Write the data out again exactly, dropping any images it holds.

##########

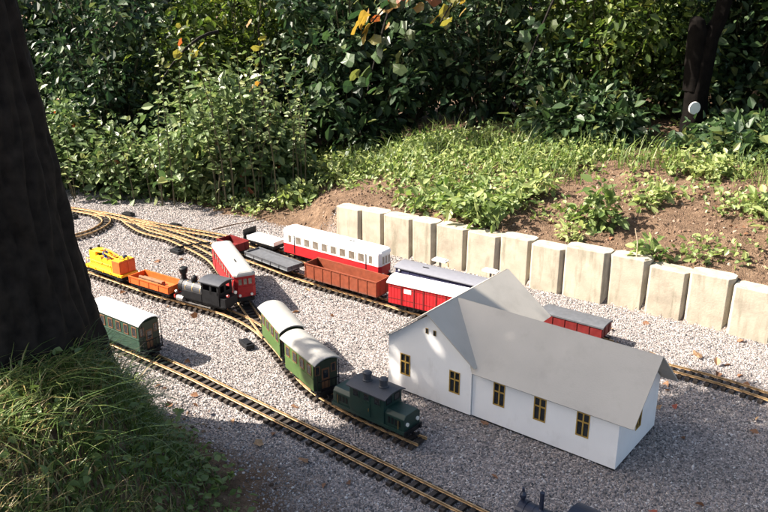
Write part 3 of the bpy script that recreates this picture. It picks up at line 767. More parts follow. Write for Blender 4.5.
# ---- red railcar -----------------------------------------------------
def railcar(label, key, X, L, W, lower, upper, roof, nwin, zb, zs, zt, rise, front, frame, off=0):
    loc, hd = on_track(key, X, off)
    t = empty('railcar', loc, hd, label, 'railcar')
    gear(t, L, W, (-L * .36, -L * .24, L * .24, L * .36))
    ins = .028
    def plan(w, l, i): return [(-l / 2, -w / 2 + i), (-l / 2 + i * .7, -w / 2), (l / 2 - i * .7, -w / 2), (l / 2, -w / 2 + i), (l / 2, w / 2 - i), (l / 2 - i * .7, w / 2), (-l / 2 + i * .7, w / 2), (-l / 2, w / 2 - i)]
    i = .014
    MB().zprism(plan(W, L, i), zb, zs).build('lower_body', lower, t, bevel=.001)
    MB().zprism(plan(W - .001, L - .001, i), zs + .0002, zt).build('upper_body', upper, t, bevel=.001)
    MB().zprism(plan(W + .0025, L + .0025, i), zs - .0012, zs + .0016).build('waist_rail', lower, t)
    # roof: stacked shrinking plans = rounded on all sides
    rb = MB(); lv = [(0, .004), (.35, .002), (.65, -.006), (.85, -.020), (1, -.042)]
    rings = []
    for q, dw in lv:
        pl = plan(W + dw, L + dw * .9, i); rings.append([(x, y, zt + q * rise) for x, y in pl])
    vs = [p for r_ in rings for p in r_]; n = 8; fs = [tuple(range(n - 1, -1, -1)), tuple(range((len(lv) - 1) * n, len(lv) * n))]
    for a in range(len(lv) - 1):
        for k in range(n): fs.append((a * n + k, a * n + (k + 1) % n, (a + 1) * n + (k + 1) % n, (a + 1) * n + k))
    rf = rb.add(vs, fs).build('roof', roof, t)
    MB().box((L * .18, -.006, zt + rise + .0015), (.034, .004, .003)).build('roof_vent', M_BLACK, rf)
    hw = (zt - zs) * (.62 if lower is upper else .74); zc = zs + (zt - zs) * .50; span = L - .05
    for sy in (-1, 1):
        for k in range(nwin):
            x = -span / 2 + span * (k + .5) / nwin
            window(t, (x, sy * (W / 2 + .0002), zc), span / nwin * ((.60 if lower is upper else .70) if k not in (0, nwin - 1) else .42), hw, (0, sy), frame, fr=.0022, mg=M_GLASSL)
        for x in (-span / 2 + span / nwin, span / 2 - span / nwin):
            d = MB().box((x, sy * (W / 2 + .0008), (zb + zt) / 2), (.003, .0018, (zt - zb) * .9)).build('door_seam', M_BLACK, t)
    for sx in (-1, 1):
        for y in ((-.022, .0, .022)):
            window(t, (sx * (L / 2 + .0002), y * 1.0, zc), .019, hw, (sx, 0), frame, fr=.0022, mg=M_GLASSL)
        for y in (-.026, .026): MB().cyl((sx * (L / 2 - .001), y, zb + .012), (sx * (L / 2 + .005), y, zb + .012), .006, n=12).build('headlight', M_LAMP, t)
        MB().box((sx * (L / 2 - .004), 0, zb - .008), (.010, W * .8, .020)).build('cowcatcher', M_BLACK, t, bevel=.001)
        for y in (-.03, .03): MB().cyl((sx * L / 2, y, zb - .002), (sx * (L / 2 + .010), y, zb - .002), .004, .006, n=10).build('buffer', M_BLACK, t)
    return t
lift(railcar('red railcar with pale grey roof facing the camera on the curving siding', 'C', -.690, .455, .094, M_RED, M_RED, M_ROOFG, 9, .036, .084, .134, .022, M_RED, M_RED), .007, .455, .094)
railcar('long white over red railcar standing against the cream wall', 'E', -.235, .615, .096, M_REDB, M_WHITE, M_ROOFW, 10, .034, .083, .140, .024, M_WHITE, M_WHITE)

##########

PROBLEM SOLUTION
Write part 3 of the bpy script that recreates this picture. It picks up at line 767. More parts follow. Write for Blender 4.5.
# ---- red railcar -----------------------------------------------------
def railcar(label, key, X, L, W, lower, upper, roof, nwin, zb, zs, zt, rise, front, frame, off=0):
    loc, hd = on_track(key, X, off)
    t = empty('railcar', loc, hd, label, 'railcar')
    gear(t, L, W, (-L * .36, -L * .24, L * .24, L * .36))
    ins = .028
    def plan(w, l, i): return [(-l / 2, -w / 2 + i), (-l / 2 + i * .7, -w / 2), (l / 2 - i * .7, -w / 2), (l / 2, -w / 2 + i), (l / 2, w / 2 - i), (l / 2 - i * .7, w / 2), (-l / 2 + i * .7, w / 2), (-l / 2, w / 2 - i)]
    i = .014
    MB().zprism(plan(W, L, i), zb, zs).build('lower_body', lower, t, bevel=.001)
    MB().zprism(plan(W - .001, L - .001, i), zs + .0002, zt).build('upper_body', upper, t, bevel=.001)
    MB().zprism(plan(W + .0025, L + .0025, i), zs - .0012, zs + .0016).build('waist_rail', lower, t)
    # roof: stacked shrinking plans = rounded on all sides
    rb = MB(); lv = [(0, .004), (.35, .002), (.65, -.006), (.85, -.020), (1, -.042)]
    rings = []
    for q, dw in lv:
        pl = plan(W + dw, L + dw * .9, i); rings.append([(x, y, zt + q * rise) for x, y in pl])
    vs = [p for r_ in rings for p in r_]; n = 8; fs = [tuple(range(n - 1, -1, -1)), tuple(range((len(lv) - 1) * n, len(lv) * n))]
    for a in range(len(lv) - 1):
        for k in range(n): fs.append((a * n + k, a * n + (k + 1) % n, (a + 1) * n + (k + 1) % n, (a + 1) * n + k))
    rf = rb.add(vs, fs).build('roof', roof, t)
    MB().box((L * .18, -.006, zt + rise + .0015), (.034, .004, .003)).build('roof_vent', M_BLACK, rf)
    hw = (zt - zs) * (.62 if lower is upper else .74); zc = zs + (zt - zs) * .50; span = L - .05
    for sy in (-1, 1):
        for k in range(nwin):
            x = -span / 2 + span * (k + .5) / nwin
            window(t, (x, sy * (W / 2 + .0002), zc), span / nwin * ((.60 if lower is upper else .70) if k not in (0, nwin - 1) else .42), hw, (0, sy), frame, fr=.0022, mg=M_GLASSL)
        for x in (-span / 2 + span / nwin, span / 2 - span / nwin):
            d = MB().box((x, sy * (W / 2 + .0008), (zb + zt) / 2), (.003, .0018, (zt - zb) * .9)).build('door_seam', M_BLACK, t)
    for sx in (-1, 1):
        for y in ((-.022, .0, .022)):
            window(t, (sx * (L / 2 + .0002), y * 1.0, zc), .019, hw, (sx, 0), frame, fr=.0022, mg=M_GLASSL)
        for y in (-.026, .026): MB().cyl((sx * (L / 2 - .001), y, zb + .012), (sx * (L / 2 + .005), y, zb + .012), .006, n=12).build('headlight', M_LAMP, t)
        MB().box((sx * (L / 2 - .004), 0, zb - .008), (.010, W * .8, .020)).build('cowcatcher', M_BLACK, t, bevel=.001)
        for y in (-.03, .03): MB().cyl((sx * L / 2, y, zb - .002), (sx * (L / 2 + .010), y, zb - .002), .004, .006, n=10).build('buffer', M_BLACK, t)
    return t
lift(railcar('red railcar with pale grey roof facing the camera on the curving siding', 'C', -.690, .455, .094, M_RED, M_RED, M_ROOFG, 9, .036, .084, .134, .022, M_RED, M_RED), .007, .455, .094)
railcar('long white over red railcar standing against the cream wall', 'E', -.235, .615, .096, M_REDB, M_WHITE, M_ROOFW, 10, .034, .083, .140, .024, M_WHITE, M_WHITE)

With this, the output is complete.